──────── Dataset section

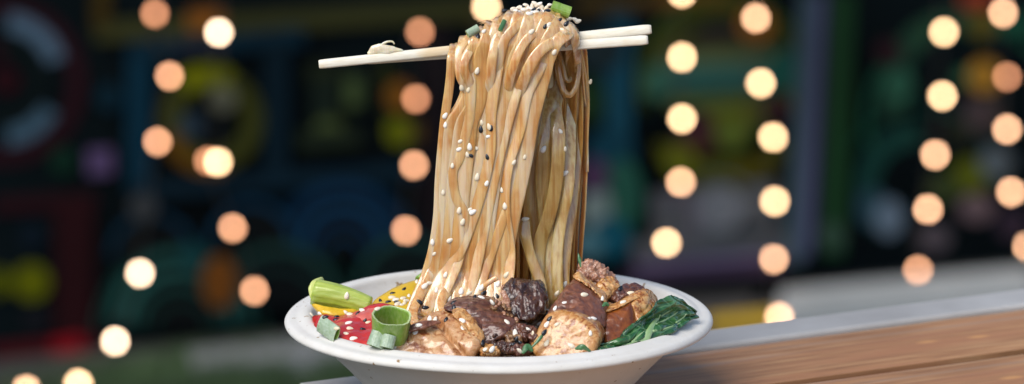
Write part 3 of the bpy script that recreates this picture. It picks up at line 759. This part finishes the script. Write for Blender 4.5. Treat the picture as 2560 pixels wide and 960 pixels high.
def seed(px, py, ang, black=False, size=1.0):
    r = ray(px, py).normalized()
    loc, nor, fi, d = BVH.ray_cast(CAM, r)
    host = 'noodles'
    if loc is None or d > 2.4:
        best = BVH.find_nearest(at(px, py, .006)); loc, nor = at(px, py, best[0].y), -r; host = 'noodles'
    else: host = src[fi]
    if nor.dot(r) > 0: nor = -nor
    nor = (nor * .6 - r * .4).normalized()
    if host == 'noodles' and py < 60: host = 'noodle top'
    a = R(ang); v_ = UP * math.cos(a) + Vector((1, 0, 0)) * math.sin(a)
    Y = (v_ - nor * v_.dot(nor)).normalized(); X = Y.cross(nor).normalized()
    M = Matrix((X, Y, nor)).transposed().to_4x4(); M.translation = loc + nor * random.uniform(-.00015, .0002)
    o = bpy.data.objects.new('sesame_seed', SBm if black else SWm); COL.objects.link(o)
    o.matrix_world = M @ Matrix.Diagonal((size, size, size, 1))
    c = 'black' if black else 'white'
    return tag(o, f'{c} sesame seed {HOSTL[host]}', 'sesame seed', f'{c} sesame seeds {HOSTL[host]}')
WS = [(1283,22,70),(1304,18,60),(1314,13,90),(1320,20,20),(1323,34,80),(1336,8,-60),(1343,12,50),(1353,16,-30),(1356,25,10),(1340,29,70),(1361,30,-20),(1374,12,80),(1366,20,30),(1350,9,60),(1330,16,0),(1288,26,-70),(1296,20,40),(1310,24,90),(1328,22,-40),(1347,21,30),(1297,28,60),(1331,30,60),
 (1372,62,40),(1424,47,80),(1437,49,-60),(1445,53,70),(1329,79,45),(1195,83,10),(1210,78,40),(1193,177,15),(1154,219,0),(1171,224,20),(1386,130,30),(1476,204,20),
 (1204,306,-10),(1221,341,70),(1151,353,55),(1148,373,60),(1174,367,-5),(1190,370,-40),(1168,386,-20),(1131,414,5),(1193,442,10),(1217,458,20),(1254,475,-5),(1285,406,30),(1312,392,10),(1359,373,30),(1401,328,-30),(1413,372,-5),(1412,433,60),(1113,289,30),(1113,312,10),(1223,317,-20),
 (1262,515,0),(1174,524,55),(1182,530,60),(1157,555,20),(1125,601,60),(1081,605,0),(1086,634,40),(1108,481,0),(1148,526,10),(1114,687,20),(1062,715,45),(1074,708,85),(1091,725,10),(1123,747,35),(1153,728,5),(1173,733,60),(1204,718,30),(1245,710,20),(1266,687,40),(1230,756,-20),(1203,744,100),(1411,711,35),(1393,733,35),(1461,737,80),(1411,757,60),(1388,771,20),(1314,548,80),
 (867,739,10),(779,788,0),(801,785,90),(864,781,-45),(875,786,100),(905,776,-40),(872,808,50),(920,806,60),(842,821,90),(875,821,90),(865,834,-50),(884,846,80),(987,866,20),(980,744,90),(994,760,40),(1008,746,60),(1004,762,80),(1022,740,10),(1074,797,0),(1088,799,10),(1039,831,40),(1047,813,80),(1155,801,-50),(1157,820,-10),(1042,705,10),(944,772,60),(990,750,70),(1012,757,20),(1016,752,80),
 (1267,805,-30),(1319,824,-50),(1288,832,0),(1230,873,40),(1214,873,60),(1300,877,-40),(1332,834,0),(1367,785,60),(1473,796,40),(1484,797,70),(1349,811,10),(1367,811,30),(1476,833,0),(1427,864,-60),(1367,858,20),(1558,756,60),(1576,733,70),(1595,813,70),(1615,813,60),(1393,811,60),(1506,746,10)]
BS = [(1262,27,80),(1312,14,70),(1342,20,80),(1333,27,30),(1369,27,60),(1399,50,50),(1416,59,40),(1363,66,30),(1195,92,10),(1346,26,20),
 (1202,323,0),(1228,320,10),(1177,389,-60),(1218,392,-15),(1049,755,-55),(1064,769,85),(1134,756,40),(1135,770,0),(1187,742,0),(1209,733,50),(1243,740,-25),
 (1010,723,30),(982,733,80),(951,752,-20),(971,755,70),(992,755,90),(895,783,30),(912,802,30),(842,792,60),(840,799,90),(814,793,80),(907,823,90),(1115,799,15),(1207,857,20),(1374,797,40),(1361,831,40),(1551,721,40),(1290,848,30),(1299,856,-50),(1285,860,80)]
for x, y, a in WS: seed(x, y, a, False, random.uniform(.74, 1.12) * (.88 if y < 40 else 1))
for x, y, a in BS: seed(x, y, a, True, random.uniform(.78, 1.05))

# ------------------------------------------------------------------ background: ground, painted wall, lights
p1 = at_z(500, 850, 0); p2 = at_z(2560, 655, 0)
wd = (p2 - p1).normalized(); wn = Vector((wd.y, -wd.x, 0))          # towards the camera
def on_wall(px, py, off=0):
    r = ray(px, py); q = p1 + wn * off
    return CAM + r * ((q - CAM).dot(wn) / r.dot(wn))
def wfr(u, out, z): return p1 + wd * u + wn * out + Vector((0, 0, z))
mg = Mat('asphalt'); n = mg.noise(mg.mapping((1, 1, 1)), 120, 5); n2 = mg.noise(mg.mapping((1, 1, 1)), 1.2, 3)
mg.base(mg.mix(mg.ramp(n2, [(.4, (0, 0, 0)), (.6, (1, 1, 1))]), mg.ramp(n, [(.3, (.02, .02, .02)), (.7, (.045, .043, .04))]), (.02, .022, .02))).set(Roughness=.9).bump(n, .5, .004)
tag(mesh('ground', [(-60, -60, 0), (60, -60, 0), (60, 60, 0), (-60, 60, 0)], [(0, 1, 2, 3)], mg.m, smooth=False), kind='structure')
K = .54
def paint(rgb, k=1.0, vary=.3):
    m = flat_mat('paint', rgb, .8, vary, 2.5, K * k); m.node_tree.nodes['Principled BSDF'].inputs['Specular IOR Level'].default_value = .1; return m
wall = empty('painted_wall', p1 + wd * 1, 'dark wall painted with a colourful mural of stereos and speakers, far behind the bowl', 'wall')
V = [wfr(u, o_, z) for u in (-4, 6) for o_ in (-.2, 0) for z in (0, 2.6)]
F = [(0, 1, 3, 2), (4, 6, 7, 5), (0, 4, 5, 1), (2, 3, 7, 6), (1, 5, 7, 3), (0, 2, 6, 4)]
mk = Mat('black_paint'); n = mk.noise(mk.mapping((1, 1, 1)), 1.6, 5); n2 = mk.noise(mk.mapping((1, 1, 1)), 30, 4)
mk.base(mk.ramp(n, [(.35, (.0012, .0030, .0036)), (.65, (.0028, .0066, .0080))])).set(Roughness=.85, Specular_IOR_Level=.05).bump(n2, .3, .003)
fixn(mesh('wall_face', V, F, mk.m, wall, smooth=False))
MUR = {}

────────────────

Given problem ▸ Except for the pictures, give all the material above again verbatim.

Result below ▸
Write part 3 of the bpy script that recreates this picture. It picks up at line 759. This part finishes the script. Write for Blender 4.5. Treat the picture as 2560 pixels wide and 960 pixels high.
def seed(px, py, ang, black=False, size=1.0):
    r = ray(px, py).normalized()
    loc, nor, fi, d = BVH.ray_cast(CAM, r)
    host = 'noodles'
    if loc is None or d > 2.4:
        best = BVH.find_nearest(at(px, py, .006)); loc, nor = at(px, py, best[0].y), -r; host = 'noodles'
    else: host = src[fi]
    if nor.dot(r) > 0: nor = -nor
    nor = (nor * .6 - r * .4).normalized()
    if host == 'noodles' and py < 60: host = 'noodle top'
    a = R(ang); v_ = UP * math.cos(a) + Vector((1, 0, 0)) * math.sin(a)
    Y = (v_ - nor * v_.dot(nor)).normalized(); X = Y.cross(nor).normalized()
    M = Matrix((X, Y, nor)).transposed().to_4x4(); M.translation = loc + nor * random.uniform(-.00015, .0002)
    o = bpy.data.objects.new('sesame_seed', SBm if black else SWm); COL.objects.link(o)
    o.matrix_world = M @ Matrix.Diagonal((size, size, size, 1))
    c = 'black' if black else 'white'
    return tag(o, f'{c} sesame seed {HOSTL[host]}', 'sesame seed', f'{c} sesame seeds {HOSTL[host]}')
WS = [(1283,22,70),(1304,18,60),(1314,13,90),(1320,20,20),(1323,34,80),(1336,8,-60),(1343,12,50),(1353,16,-30),(1356,25,10),(1340,29,70),(1361,30,-20),(1374,12,80),(1366,20,30),(1350,9,60),(1330,16,0),(1288,26,-70),(1296,20,40),(1310,24,90),(1328,22,-40),(1347,21,30),(1297,28,60),(1331,30,60),
 (1372,62,40),(1424,47,80),(1437,49,-60),(1445,53,70),(1329,79,45),(1195,83,10),(1210,78,40),(1193,177,15),(1154,219,0),(1171,224,20),(1386,130,30),(1476,204,20),
 (1204,306,-10),(1221,341,70),(1151,353,55),(1148,373,60),(1174,367,-5),(1190,370,-40),(1168,386,-20),(1131,414,5),(1193,442,10),(1217,458,20),(1254,475,-5),(1285,406,30),(1312,392,10),(1359,373,30),(1401,328,-30),(1413,372,-5),(1412,433,60),(1113,289,30),(1113,312,10),(1223,317,-20),
 (1262,515,0),(1174,524,55),(1182,530,60),(1157,555,20),(1125,601,60),(1081,605,0),(1086,634,40),(1108,481,0),(1148,526,10),(1114,687,20),(1062,715,45),(1074,708,85),(1091,725,10),(1123,747,35),(1153,728,5),(1173,733,60),(1204,718,30),(1245,710,20),(1266,687,40),(1230,756,-20),(1203,744,100),(1411,711,35),(1393,733,35),(1461,737,80),(1411,757,60),(1388,771,20),(1314,548,80),
 (867,739,10),(779,788,0),(801,785,90),(864,781,-45),(875,786,100),(905,776,-40),(872,808,50),(920,806,60),(842,821,90),(875,821,90),(865,834,-50),(884,846,80),(987,866,20),(980,744,90),(994,760,40),(1008,746,60),(1004,762,80),(1022,740,10),(1074,797,0),(1088,799,10),(1039,831,40),(1047,813,80),(1155,801,-50),(1157,820,-10),(1042,705,10),(944,772,60),(990,750,70),(1012,757,20),(1016,752,80),
 (1267,805,-30),(1319,824,-50),(1288,832,0),(1230,873,40),(1214,873,60),(1300,877,-40),(1332,834,0),(1367,785,60),(1473,796,40),(1484,797,70),(1349,811,10),(1367,811,30),(1476,833,0),(1427,864,-60),(1367,858,20),(1558,756,60),(1576,733,70),(1595,813,70),(1615,813,60),(1393,811,60),(1506,746,10)]
BS = [(1262,27,80),(1312,14,70),(1342,20,80),(1333,27,30),(1369,27,60),(1399,50,50),(1416,59,40),(1363,66,30),(1195,92,10),(1346,26,20),
 (1202,323,0),(1228,320,10),(1177,389,-60),(1218,392,-15),(1049,755,-55),(1064,769,85),(1134,756,40),(1135,770,0),(1187,742,0),(1209,733,50),(1243,740,-25),
 (1010,723,30),(982,733,80),(951,752,-20),(971,755,70),(992,755,90),(895,783,30),(912,802,30),(842,792,60),(840,799,90),(814,793,80),(907,823,90),(1115,799,15),(1207,857,20),(1374,797,40),(1361,831,40),(1551,721,40),(1290,848,30),(1299,856,-50),(1285,860,80)]
for x, y, a in WS: seed(x, y, a, False, random.uniform(.74, 1.12) * (.88 if y < 40 else 1))
for x, y, a in BS: seed(x, y, a, True, random.uniform(.78, 1.05))

# ------------------------------------------------------------------ background: ground, painted wall, lights
p1 = at_z(500, 850, 0); p2 = at_z(2560, 655, 0)
wd = (p2 - p1).normalized(); wn = Vector((wd.y, -wd.x, 0))          # towards the camera
def on_wall(px, py, off=0):
    r = ray(px, py); q = p1 + wn * off
    return CAM + r * ((q - CAM).dot(wn) / r.dot(wn))
def wfr(u, out, z): return p1 + wd * u + wn * out + Vector((0, 0, z))
mg = Mat('asphalt'); n = mg.noise(mg.mapping((1, 1, 1)), 120, 5); n2 = mg.noise(mg.mapping((1, 1, 1)), 1.2, 3)
mg.base(mg.mix(mg.ramp(n2, [(.4, (0, 0, 0)), (.6, (1, 1, 1))]), mg.ramp(n, [(.3, (.02, .02, .02)), (.7, (.045, .043, .04))]), (.02, .022, .02))).set(Roughness=.9).bump(n, .5, .004)
tag(mesh('ground', [(-60, -60, 0), (60, -60, 0), (60, 60, 0), (-60, 60, 0)], [(0, 1, 2, 3)], mg.m, smooth=False), kind='structure')
K = .54
def paint(rgb, k=1.0, vary=.3):
    m = flat_mat('paint', rgb, .8, vary, 2.5, K * k); m.node_tree.nodes['Principled BSDF'].inputs['Specular IOR Level'].default_value = .1; return m
wall = empty('painted_wall', p1 + wd * 1, 'dark wall painted with a colourful mural of stereos and speakers, far behind the bowl', 'wall')
V = [wfr(u, o_, z) for u in (-4, 6) for o_ in (-.2, 0) for z in (0, 2.6)]
F = [(0, 1, 3, 2), (4, 6, 7, 5), (0, 4, 5, 1), (2, 3, 7, 6), (1, 5, 7, 3), (0, 2, 6, 4)]
mk = Mat('black_paint'); n = mk.noise(mk.mapping((1, 1, 1)), 1.6, 5); n2 = mk.noise(mk.mapping((1, 1, 1)), 30, 4)
mk.base(mk.ramp(n, [(.35, (.0012, .0030, .0036)), (.65, (.0028, .0066, .0080))])).set(Roughness=.85, Specular_IOR_Level=.05).bump(n2, .3, .003)
fixn(mesh('wall_face', V, F, mk.m, wall, smooth=False))
MUR = {}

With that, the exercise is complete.